Monthly Archives: March 2011

Farewell, Don McMillan

(L-R): Dustin Grutza, Don McMillan, Josh Katzowitz

I called the number one Sunday morning – on Jan. 11, 2009 to be exact – and the 87-year-old man who lived in Cleves, Ohio, answered the phone with a pleasant hello.

We proceeded to talk non-stop for the next two hours. I hadn’t planned to be on the phone with him that long – I figured an hour, tops – but he was such a good storyteller, had so many interesting memories to recount, that he took up most of the rest of my day.

His wife, Patricia, was by his side the entire time, and every once in a while, she’d whisper to him to remind him of something from days long gone. At one point, she actually took the phone away from him and started answering my questions herself.

She was Patty – a red-headed Irish girl – and she was the love of Don McMillan’s life. It was obvious then on the phone. It was obvious a few months later when I met Don and Patty face to face at the opening kickoff/book signing for Bearcats Rising – my first tome.

When my publisher and I were trying to figure out who we should invite to be guests at my first book signing – who would sign books along with me – we wanted to go with a current player (Dustin Grutza) and we wanted an older guy, a guy who had been around the program a very long time and who had a long-reaching perspective. Since I had such a great conversation with Don, we asked him if he could make it. He said he’d be glad to attend.

I was honored to have him there with me, and he obviously was proud to be there as well, answering my queries during the free-for-all discussion between the audience and the three of us that led into the actually signing.

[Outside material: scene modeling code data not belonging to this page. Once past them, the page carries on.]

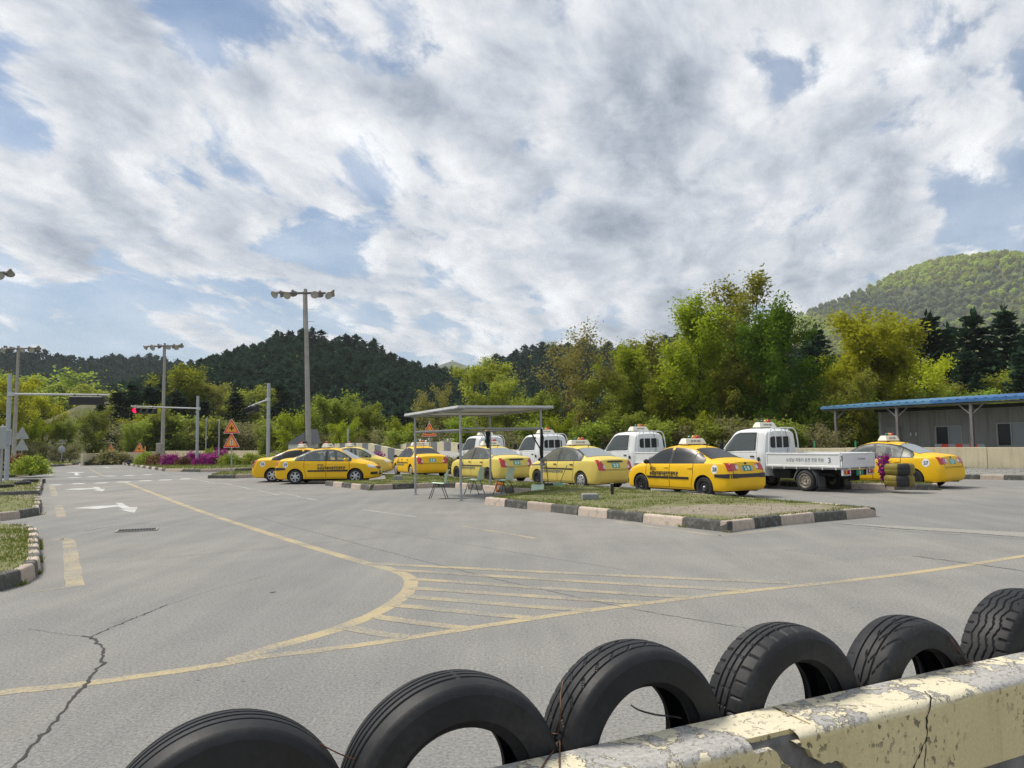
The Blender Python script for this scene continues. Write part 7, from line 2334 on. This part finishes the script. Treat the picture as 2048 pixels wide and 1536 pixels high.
for px in range(255, 560, 34):
    Y = random.uniform(92, 104)
    kind = ('brush', 'brush', 'shrub')[k % 3]; k += 1
    plant(kind, px, hor_at(px) - random.uniform(26, 60), Y, near(px, 'brown brush on the bank' if kind == 'brush' else 'green bush on the bank'), wid=1.5, group='brush on the bank' if kind == 'brush' else 'green bushes on the bank')
for px in range(-10, 165, 30):
    plant('brush', px, hor_at(px) - random.uniform(6, 22), random.uniform(76, 82), near(px, 'dry verge brush'), wid=1.6, group='dry verge brush')
for px in range(1600, 2080, 40):
    Y = random.uniform(49, 56)
    plant('bushy' if (px // 40) % 2 else 'shrub', px, hor_at(px) - random.uniform(70, 95), Y, near(px, 'green undergrowth'), wid=1.3, group='undergrowth behind the hut')

# flowering and small shrubs
def dome_shrub(seed, n, mats, w, h, leaf=.07, stems=10, split=.8, hollow=.35):
    r = np.random.default_rng(seed); rnd = random.Random(seed)
    mb = MB()
    for k in range(stems):
        a = 2 * PI * k / stems + rnd.uniform(-.3, .3); q = rnd.uniform(.3, .95)
        mb.tube([(0.05 * math.cos(a), .05 * math.sin(a), 0), (w * .22 * q * math.cos(a), w * .22 * q * math.sin(a), h * .45), (w * .45 * q * math.cos(a), w * .45 * q * math.sin(a), h * .85)], [.02, .014, .004], 4, caps=False)
    d = rng_dirs(r, n); d[:, 2] = np.abs(d[:, 2])
    rad = r.uniform(hollow, 1, n) ** .45
    lump = 1 + .22 * np.sin(d[:, 0] * 5 + seed) * np.cos(d[:, 1] * 6 + seed * 2) + .1 * r.normal(size=n)
    c = d * (rad * lump)[:, None] * np.array([w * .5, w * .5, h * .95]); c[:, 2] += h * .06
    v, q = leaf_quads(r, c, leaf, .3, .8)
    mi = (r.uniform(size=n) > split).astype(int)
    return mb.mesh('stems', M_BARK), np_mesh('foliage', v, q, mats, mat_idx=mi if len(mats) > 1 else None)
AZ = [dome_shrub(20 + i, 3600, [ML_AZ, ML_BG], 2.0, 1.0, .10, split=.9) for i in range(3)]
RD = dome_shrub(30, 2200, [ML_RED, ML_OL], 2.0, 1.0, .10, split=.7)
GS = [dome_shrub(40 + i, 2800, [ML_LG, ML_YG2], 2.0, 1.0, .10, split=.6) for i in range(2)]
DB = dome_shrub(50, 2200, [ML_BR, ML_OL], 2.0, 1.0, .12, split=.85)
def shrub(pr, name, label, px, Y, w, h, group=None, z0=.12):
    p = onray(px, Y)
    o = empty(name, label, 'shrub', (p[0], p[1], z0), random.uniform(0, 6), group)
    o.scale = (w / 2, w / 2, h)
    link(bpy.data.objects.new('stems', pr[0]), o); link(bpy.data.objects.new('foliage', pr[1]), o)
    return o
for i, (px, Y, w, h, lab) in enumerate(((342, 58, 1.7, .85, 'leftmost of the purple azalea mounds below the red traffic light'), (387, 60, 1.8, .95, 'purple azalea mound hidden partly by the traffic light mast'), (418, 57.5, 1.9, .85, 'purple azalea mound just right of the traffic light mast'), (442, 61, 1.5, 1.15, 'small raised purple azalea left of the warning signs'), (398, 56.5, 1.0, .6, 'low purple azalea at the foot of the traffic light mast'))):
    shrub(AZ[i % 3], 'azalea_bush', lab, px, Y, w, h, 'purple azaleas in the far island')
shrub(AZ[0], 'azalea_bush', 'large round purple azalea in front of the striped hump', 752, 43.5, 1.35, 1.02, None, 0)
for i, (px, Y, w, h, lab) in enumerate(((314, 59, 1.5, .9, 'reddish brown bush left of the azaleas'), (369, 57, 1.4, .7, 'reddish bare bush between two azalea mounds'), (37, 51, 2.4, 1.05, 'dark red bush behind the grey sign post at the left'))):
    shrub(RD, 'red_shrub', lab, px, Y, w, h, 'reddish shrubs')
for i, (px, Y, w, h, lab) in enumerate(((460, 56.5, 1.7, .85, 'rounded green bush behind the warning sign post'), (503, 57, 1.9, .85, 'green bush between the warning sign and the edge-on mast'), (292, 62, 1.6, 1.0, 'green bush at the left end of the azalea bed'), (62, 43, 2.0, 1.05, 'green and brown bush on the left island beside the white kerb'), (420, 63, 1.3, 1.2, 'dark green upright bush behind the azaleas'), (545, 55, 1.8, .8, 'low green bush behind the yellow car number 26'))):
    shrub(GS[i % 2], 'green_bush', lab, px, Y, w, h, 'green bushes in the islands')
shrub(GS[1], 'green_bush', 'small dark upright bush at the left of the large azalea', 727, 43.2, .75, 1.2, None, 0)
for i, (px, Y, w, h, lab) in enumerate(((225, 71, 3.4, 1.25, 'dark heap of dead brushwood before the far wall corner'), (196, 70, 2.2, .5, 'low heap of cut branches before the far end wall'), (905, 40, 1.3, .85, 'dry grey bush beside the ramp behind the pale car'))):
    shrub(DB, 'dry_bush', lab, px, Y, w, h, 'dry brush heaps', 0)
# leggy azalea at the striped tyre stack
p = G(1772, 975, .14)
r_ = np.random.default_rng(77); mb = MB(); cs = []
for k in range(11):
    a = 2 * PI * k / 11; lean = random.uniform(.03, .15); h = random.uniform(.6, .98)
    pts = [(0, 0, 0), (lean * .5 * math.cos(a), lean * .5 * math.sin(a), h * .45), (lean * math.cos(a), lean * math.sin(a), h)]
    mb.tube(pts, [.012, .009, .004], 4, caps=False)
    for t in np.linspace(.35, 1.0, 9):
        cs.append((lean * t * math.cos(a), lean * t * math.sin(a), h * t))
cs = np.array(cs)[r_.integers(0, len(cs), 1300)] + r_.normal(size=(1300, 3)) * np.array([.045, .045, .05])
v, q = leaf_quads(r_, cs, .06, .3, .8)
o = empty('azalea_bush', 'leggy purple azalea between the truck tailgate and the striped tyres', 'shrub', (p.x, p.y, .13))
mb.build('stems', M_BARK, o); link(bpy.data.objects.new('foliage', np_mesh('foliage', v, q, [ML_AZ, ML_BG], mat_idx=(r_.uniform(size=1300) > .9).astype(int))), o)

# big pines on the right
PINES = [conifer(60 + i, 12, 5.2, 20, 8, 6, ML_PINE, .12, .55, top_round=(.5, .9, .3)[i], droop=(.10, .05, .16)[i]) for i in range(3)]
def pine(i, px, top, Y, label, wid=1.0, z0=0.0):
    ztop = EYE + (hor_at(px) - top) * Y / FPX
    s = (ztop - z0) / 12; p = onray(px, Y)
    o = empty('pine_tree', label, 'tree', (p[0], p[1], z0), random.uniform(0, 6), 'tall pines at the right')
    o.scale = (s * wid, s * wid, s)
    link(bpy.data.objects.new('trunk', PINES[i][0]), o); link(bpy.data.objects.new('crown', PINES[i][1]), o)
for i, px, top, Y, lab, w in ((1, 1872, 630, 72, 'flat-topped dark pine right of the big ochre tree', 1.0), (0, 1908, 652, 80, 'narrow dark pine between two taller pines', .9), (1, 1958, 626, 74, 'dark pine with a broad crown second from the right edge', 1.0), (2, 2024, 614, 72, 'pointed tall dark pine near the right picture edge', 1.05), (0, 2075, 640, 76, 'dark pine at the right picture edge', 1.0), (0, 1640, 655, 84, 'dark pine behind the bright green tree', 1.1), (1, 1625, 690, 78, 'dark pine low behind the bright green tree', 1.1), (0, 1940, 700, 68, 'lower dark pine in front of the broad-crowned pine', 1.1), (2, 1890, 705, 76, 'lower dark pine beside the flat-topped one', 1.1), (2, 1990, 690, 78, 'dark pine in the gap before the pointed pine', 1.1), (1, 1560, 690, 90, 'dark pine glimpsed left of the bright green tree', 1.2), (2, 2050, 700, 66, 'lower dark pine at the right edge behind the blue roof', 1.1)):
    pine(i, px, top, Y, lab, w)

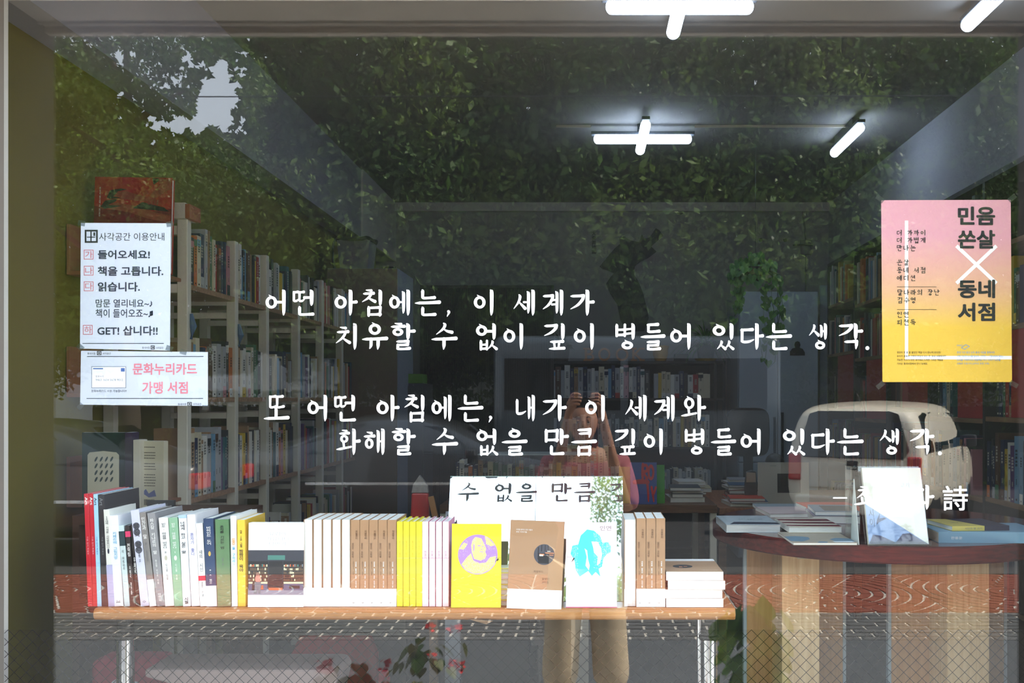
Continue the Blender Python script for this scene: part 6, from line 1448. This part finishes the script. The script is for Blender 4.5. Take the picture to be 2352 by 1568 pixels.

Don was a guy who had much to say.

He had served in WWII on the aircraft carrier San Jacinto, and he worked underneath the runway in the catapult, which basically shot the airplanes off the ship and into the sky.

“I can remember when they told me I was going to be a catapult aboard the carrier,” McMillan said, “and I asked, ‘Would you please tell me what the hell a catapult is.’”

Many years later, he would meet George H.W. Bush – one of the fighter pilots on the San Jacinto – and when the two saw each other, Bush asked, “You shot me off, didn’t you?”

The San Jacinto was a magnet for Japanese kamikazes. Time and time again, the crew would see enemy pilots attempt to destroy the flight deck by crashing their planes into the ship, but they never finished the mission. But those guys got close. Close enough to where, one day, McMillan found a severed finger on the catapult track. Another day, he looked inside the gun mount and saw a lifeless Japanese body who looked ready to jump out and continue the fight.

Said McMillan: “There was a catwalk all the way around the flight deck, and when you stand on it, you’re shoulder high to the level of the flight deck. When all that commotion is going on, you want to jump over the side of the boat, for crying out loud. That’s the last resort. You don’t want to do it. But you don’t get used to it, no matter how many times they came after you. When we started hitting the Philippines, that’s when they started coming. That was their last hurrah. They knew they were going to lose the war.”

After the war ended, McMillan, a 24-year-old freshman, played quarterback at the University of Cincinnati. More than 60 years later, he told me his best tales and gave me so much help for my first book. He told a fantastic story, and from what I’ve gathered, he was a fantastic man.

Today, one of his old teammates told me McMillan died last month at the age of 89. He left behind Patty and a wonderful, full life – he was a former high school football coach in Northern Kentucky who impacted many, many young lives – which he shared with his greatest love. When I heard the news, I went to the copy of Bearcats Rising I keep on my bookshelf, the one where I gathered signatures of all the former UC players who signed with me at various appearances, to look at what Don wrote.

Dear Josh, What a great pleasure it was to be with you and Dustin. You made an old man feel young again. God Bless, Don McMillan

Don, thank you, my friend. The pleasure was all mine.